8. A rotary valve arrangment according to claim 1 or 2 wherein the surface of the rotary valve member or the adjacent surface of the valve housing is provided with a coat of abrasive material between the dry-bearing sealing rings to avoid seizure of the valve member in the housing.

9. A rotary valve arrangement according to claim 1 or 2 wherein the dry surface bearing seal comprises a layer of dry lubricant material.

10. A rotary valve arrangement according to claim 1 or 2 wherein the surface of one of the rotary valve members and the valve housing contains a material having a high melting point in the spaces between the sealing rings.
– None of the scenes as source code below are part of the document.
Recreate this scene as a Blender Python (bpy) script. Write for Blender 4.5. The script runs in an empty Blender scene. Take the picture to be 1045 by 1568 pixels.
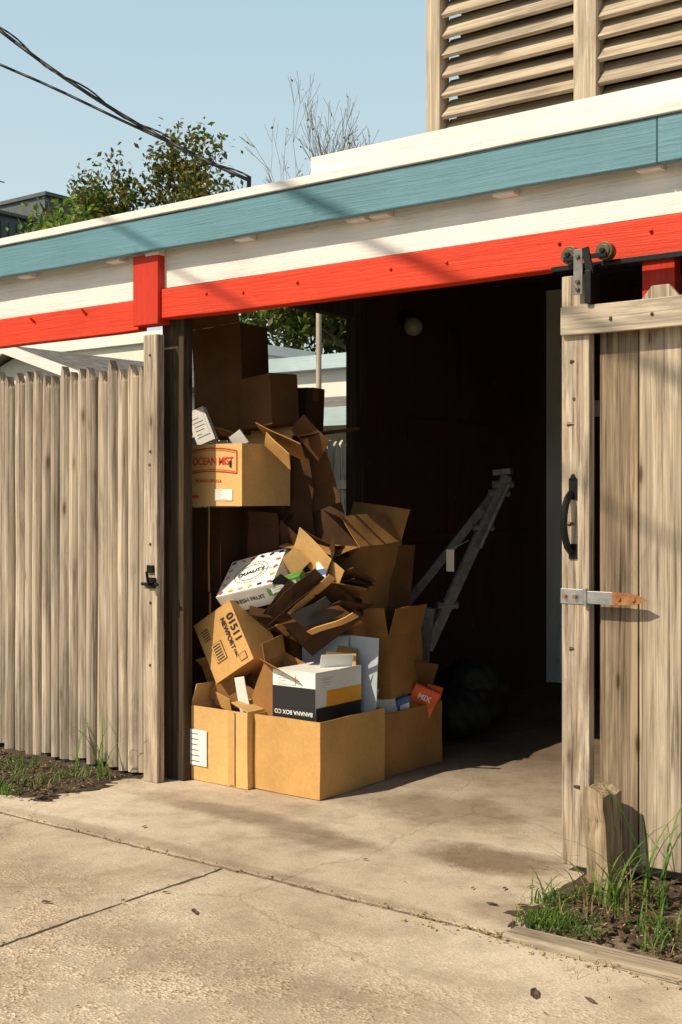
import bpy, bmesh, math, random
from mathutils import Vector, Matrix, Euler, noise
random.seed(7)
R=math.radians
scene=bpy.context.scene
scene.view_settings.view_transform='Standard'
scene.view_settings.look='None'
scene.view_settings.exposure=0
# ---------------------------------------------------------------- materials
def nodes(name):
    m=bpy.data.materials.new(name); m.use_nodes=True
    nt=m.node_tree; b=nt.nodes['Principled BSDF']
    return m,nt,b
def N(nt,t,**kw):
    n=nt.nodes.new(t)
    for k,v in kw.items(): setattr(n,k,v)
    return n
def ramp(nt,stops):
    r=N(nt,'ShaderNodeValToRGB'); e=r.color_ramp.elements
    while len(e)<len(stops): e.new(0.5)
    for i,(p,c) in enumerate(stops):
        e[i].position=p; e[i].color=(c[0],c[1],c[2],1) if len(c)==3 else c
    return r
def mul(c,f): return tuple(x*f for x in c)
def island_coords(nt,scale):
    tc=N(nt,'ShaderNodeTexCoord'); g=N(nt,'ShaderNodeNewGeometry')
    m=N(nt,'ShaderNodeMath',operation='MULTIPLY'); m.inputs[1].default_value=13.0
    nt.links.new(g.outputs['Random Per Island'],m.inputs[0])
    a=N(nt,'ShaderNodeVectorMath',operation='ADD')
    nt.links.new(tc.outputs['Object'],a.inputs[0]); nt.links.new(m.outputs[0],a.inputs[1])
    mp=N(nt,'ShaderNodeMapping'); mp.inputs['Scale'].default_value=scale
    nt.links.new(a.outputs[0],mp.inputs['Vector'])
    return mp,g,a
def mixc(nt,typ,fac,a,b):
    mx=N(nt,'ShaderNodeMix',data_type='RGBA',blend_type=typ)
    if isinstance(fac,(int,float)): mx.inputs[0].default_value=fac
    else: nt.links.new(fac,mx.inputs[0])
    for s,i in ((a,6),(b,7)):
        if isinstance(s,tuple): mx.inputs[i].default_value=(s[0],s[1],s[2],1)
        else: nt.links.new(s,mx.inputs[i])
    return mx.outputs[2]
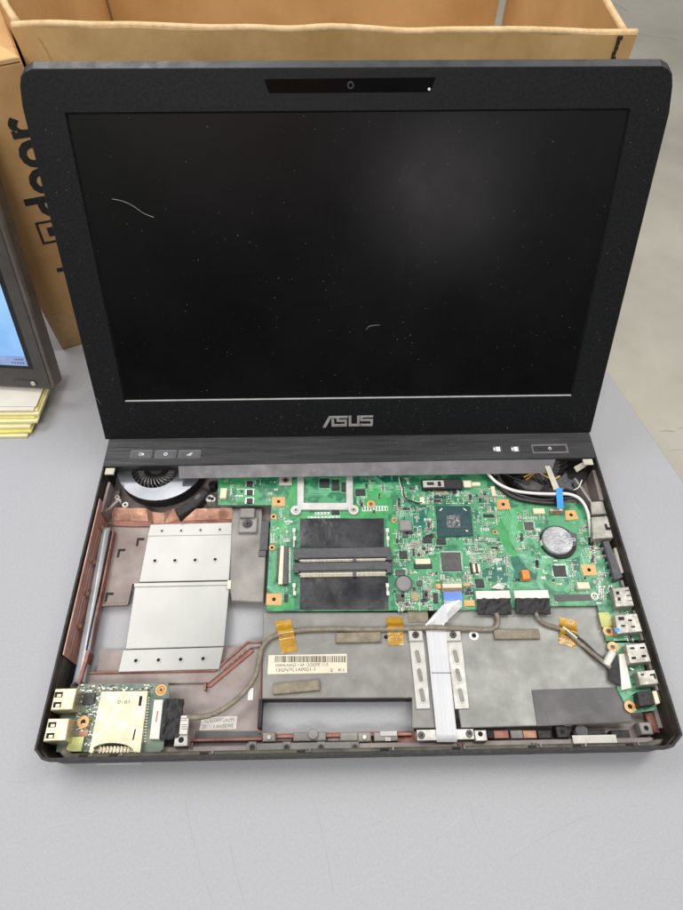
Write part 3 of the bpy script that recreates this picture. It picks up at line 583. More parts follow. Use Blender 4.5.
# copper pours and traces belong to the board's own surface
for q_, mm in [([(222,482),(243,480),(243,489),(222,489)],'pour'), ([(236,491),(258,490),(258,502),(236,502)],'pour'), ([(292,480),(300,480),(300,512),(292,516),(286,508)],'pour'), ([(356,484),(382,484),(392,500),(392,514),(356,514)],'pour'),
               ([(292,513),(388,513),(388,518),(292,518)],'pour'), ([(274,540),(288,530),(290,517),(284,512),(276,520)],'pour'), ([(387,520),(398,524),(398,548),(390,560),(387,552)],'pour'), ([(268,598),(294,598),(294,609),(266.5,609)],'pour'),
               ([(494,512),(503,510),(514,530),(512,548),(524,560),(516,566),(502,548),(498,530)],'pour'), ([(476,560),(520,556),(540,562),(536,582),(490,582),(478,574)],'pourd'), ([(500,515),(520,505),(530,520),(520,545),(508,530)],'pour'),
               ([(570,560),(580,556),(580,580),(566,582)],'pourd'), ([(404,505),(430,505),(424,530),(410,545),(402,530)],'pourd'), ([(356,470),(398,470),(398,482),(356,482)],'pourd')]:
    pz = globals().get('pz', 0) + .0015; Q(m, q_, Z, Z+.035+pz, mm, 0)
rt = random.Random(11); tz = [0]
def traces(x, y, n, dirs, gap=1.6, mm='trace', wd=.22):
    p = px(x, y, Z); ang = dirs[0][0]; 
    for k in range(n):
        pts = []; a0 = math.radians(dirs[0][0]); q_ = Vector((p.x, p.y)) + Vector((-math.sin(a0), math.cos(a0)))*gap*.75*k
        pts.append(q_.copy())
        for ai, (a, L) in enumerate(dirs): a = math.radians(a); q_ = q_ + Vector((math.cos(a), math.sin(a)))*(L + (k*.5 if ai % 2 else -k*.3)); pts.append(q_.copy())
        for i in range(len(pts)-1):
            d = (pts[i+1]-pts[i]); 
            if d.length < .1: continue
            nn = Vector((-d.y, d.x)).normalized()*wd; m.prism([pts[i]-nn, pts[i+1]-nn, pts[i+1]+nn, pts[i]+nn], Z, Z+.07+.004*k+.0007*i+tz[0], mm, 0); tz[0] += .00003
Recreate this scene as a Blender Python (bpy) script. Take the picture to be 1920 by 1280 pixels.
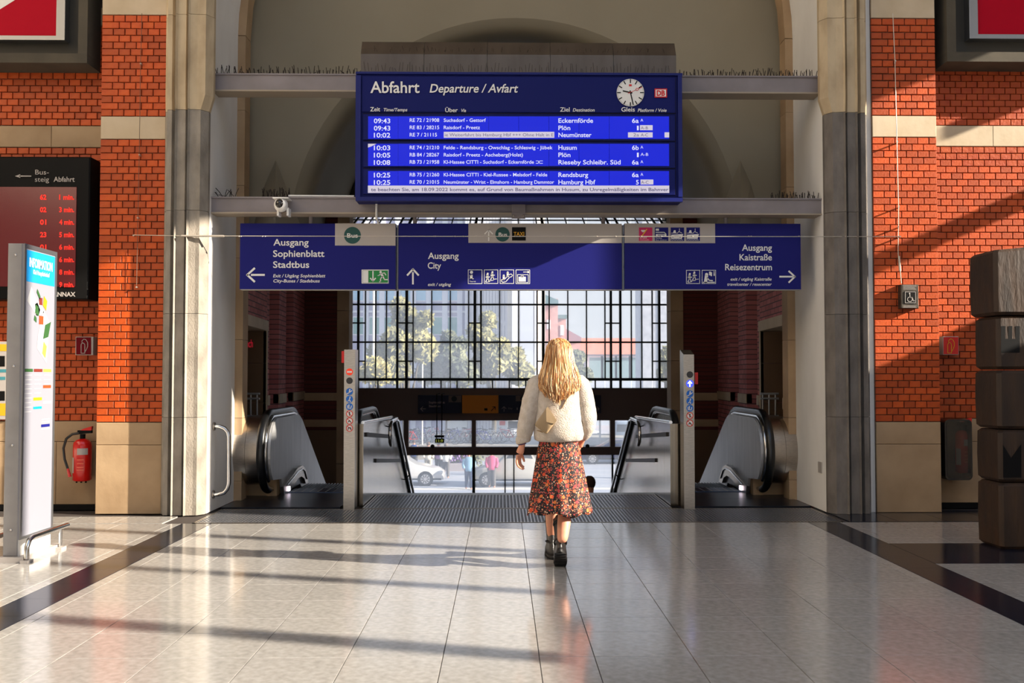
import bpy, bmesh, math, random
from mathutils import Vector, Matrix, noise as mnoise
random.seed(7)
pi = math.pi
for o in list(bpy.data.objects):
    bpy.data.objects.remove(o)
SC = bpy.context.scene
COL = SC.collection

# ------------------------------------------------------------------ camera
F, CX, CY, CAMH = 1867.0, 971.0, 640.0, 1.47
YAW, PIT = math.radians(0.9), math.radians(1.994)
R_ = Vector((math.cos(YAW), -math.sin(YAW), 0))
F_ = Vector((math.sin(YAW)*math.cos(PIT), math.cos(YAW)*math.cos(PIT), math.sin(PIT)))
U_ = R_.cross(F_)
cd = bpy.data.cameras.new('camera'); cam = bpy.data.objects.new('camera', cd); COL.objects.link(cam)
cd.sensor_width = 36.0; cd.lens = F/1920*36.0; cd.shift_x = -(CX-960)/1920
cd.clip_start = 0.05; cd.clip_end = 2000
cam.matrix_world = Matrix.Translation((0, 0, CAMH)) @ Matrix((R_, U_, -F_)).transposed().to_4x4()
cd.dof.use_dof = True; cd.dof.focus_distance = 9.0; cd.dof.aperture_fstop = 5.0
SC.camera = cam

def ray(x, y):
    return (R_*((x-CX)/F) + U_*((CY-y)/F) + F_)
def P(x, y, Y):                      # pixel -> point on the plane Y = const
    d = ray(x, y); t = Y/d.y
    return Vector((d.x*t, Y, CAMH+d.z*t))
def PX(x, y, X):                     # pixel -> point on the plane X = const
    d = ray(x, y); t = X/d.x
    return Vector((X, d.y*t, CAMH+d.z*t))
def proj(p):
    v = Vector(p)-Vector((0, 0, CAMH)); z = v.dot(F_)
    return (CX+F*v.dot(R_)/z, CY-F*v.dot(U_)/z)

# ------------------------------------------------------------------ light
SUN_D = Vector((-1, 0.29, -0.42)).normalized()
sl = bpy.data.lights.new('sun', 'SUN'); sl.energy = 12.5; sl.color = (1.0, 0.90, 0.76); sl.angle = math.radians(0.6)
so = bpy.data.objects.new('sun', sl); COL.objects.link(so)
so.location = (30, -8, 14)
so.rotation_euler = SUN_D.to_track_quat('-Z', 'Y').to_euler()
w = bpy.data.worlds.new('sky'); SC.world = w; w.use_nodes = True
nt = w.node_tree; nt.nodes.clear()
wo = nt.nodes.new('ShaderNodeOutputWorld'); bg = nt.nodes.new('ShaderNodeBackground')
tc = nt.nodes.new('ShaderNodeTexCoord'); sx = nt.nodes.new('ShaderNodeSeparateXYZ'); cr = nt.nodes.new('ShaderNodeValToRGB')
nt.links.new(tc.outputs['Generated'], sx.inputs[0]); nt.links.new(sx.outputs['Z'], cr.inputs[0])
cr.color_ramp.elements[0].position = 0.0; cr.color_ramp.elements[0].color = (0.93, 0.94, 0.95, 1)
cr.color_ramp.elements[1].position = 0.7; cr.color_ramp.elements[1].color = (0.55, 0.70, 0.95, 1)
nt.links.new(cr.outputs[0], bg.inputs['Color']); bg.inputs['Strength'].default_value = 1.0
nt.links.new(bg.outputs[0], wo.inputs[0])
SC.view_settings.view_transform = 'Standard'; SC.view_settings.look = 'None'
SC.view_settings.gamma = 1.0; SC.view_settings.exposure = 0.22
SC.view_settings.use_curve_mapping = False
SC.cycles.max_bounces = 7; SC.cycles.diffuse_bounces = 4; SC.cycles.transparent_max_bounces = 12
SC.cycles.sample_clamp_indirect = 6.0

# ------------------------------------------------------------------ materials
def lin(c):
    r = []
    for v in c:
        v /= 255.0
        r.append(v/12.92 if v <= 0.04045 else ((v+0.055)/1.055)**2.4)
    return (*r, 1)
MATS = {}
def mat(name, c, rough=0.6, metal=0.0, c2=None, scale=3.0, stretch=(1, 1, 1), detail=6, bump=0.0, rnd=0.0, emit=None, es=1.0,
        spec=0.5, contrast=(0.3, 0.7), bscale=None, coat=0.0):
    if name in MATS: return MATS[name]
    m = bpy.data.materials.new(name); MATS[name] = m; m.use_nodes = True
    n = m.node_tree; b = n.nodes['Principled BSDF']; L = n.links
    b.inputs['Roughness'].default_value = rough; b.inputs['Metallic'].default_value = metal
    b.inputs['Specular IOR Level'].default_value = spec
    if coat: b.inputs['Coat Weight'].default_value = coat; b.inputs['Coat Roughness'].default_value = 0.1
    b.inputs['Base Color'].default_value = lin(c)
    out = None
    if c2 or bump:
        t = n.nodes.new('ShaderNodeTexCoord'); mp = n.nodes.new('ShaderNodeMapping'); mp.inputs['Scale'].default_value = stretch
        L.new(t.outputs['Object'], mp.inputs[0])
    if c2:
        nz = n.nodes.new('ShaderNodeTexNoise'); nz.inputs['Scale'].default_value = scale; nz.inputs['Detail'].default_value = detail
        L.new(mp.outputs[0], nz.inputs['Vector'])
        r = n.nodes.new('ShaderNodeValToRGB'); r.color_ramp.elements[0].position = contrast[0]; r.color_ramp.elements[1].position = contrast[1]
        r.color_ramp.elements[0].color = lin(c); r.color_ramp.elements[1].color = lin(c2)
        L.new(nz.outputs[0], r.inputs[0]); out = r.outputs[0]
    if rnd:
        oi = n.nodes.new('ShaderNodeObjectInfo'); hs = n.nodes.new('ShaderNodeHueSaturation')
        ma = n.nodes.new('ShaderNodeMapRange'); ma.inputs['To Min'].default_value = 1-rnd; ma.inputs['To Max'].default_value = 1+rnd*0.8
        L.new(oi.outputs['Random'], ma.inputs[0]); L.new(ma.outputs[0], hs.inputs['Value'])
        if out: L.new(out, hs.inputs['Color'])
        else: hs.inputs['Color'].default_value = lin(c)
        out = hs.outputs[0]
    if out: L.new(out, b.inputs['Base Color'])
    if bump:
        nz2 = n.nodes.new('ShaderNodeTexNoise'); nz2.inputs['Scale'].default_value = bscale or scale*4; nz2.inputs['Detail'].default_value = 4
        L.new(mp.outputs[0], nz2.inputs['Vector'])
        bp = n.nodes.new('ShaderNodeBump'); bp.inputs['Strength'].default_value = bump; bp.inputs['Distance'].default_value = 0.02
        L.new(nz2.outputs[0], bp.inputs['Height']); L.new(bp.outputs[0], b.inputs['Normal'])
    if emit:
        b.inputs['Emission Color'].default_value = lin(emit); b.inputs['Emission Strength'].default_value = es
    return m
def steel(name, c, rough=0.28, stretch=(60, 60, 1), scale=2):
    m = mat(name, c, rough, 1.0, c2=tuple(int(v*0.9) for v in c), scale=scale, stretch=stretch, bump=0.015)
    return m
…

11. A rotary valve arrangement according to claim 1 or 2 wherein the surface of one of the rotary valve members and the valve housing is coated with an anti-friction layer in the spaces between the sealing rings.

12. A rotary valve arrangement according to claim 1 or 2 wherein the rotary valve member is formed with heat-insulating inclusions.

13. A rotary valve arrangement according to claim 1 or 2 wherein the outlet passages in the rotary valve member have heat-insulating walls.

14. A rotary slide valve arrangement according to claim 1 or 2 wherein the dry surface bearing seal comprises a dry-bearing selaing member in the surface of the valve housing surrounding each of the cylinder passages therein.

15. A rotary valve arrangement according to claim 2 wherein the thickness of the dry surface bearing seal is approximately equal to the play of the oil-lubricated bearing means supporting the rotary valve member.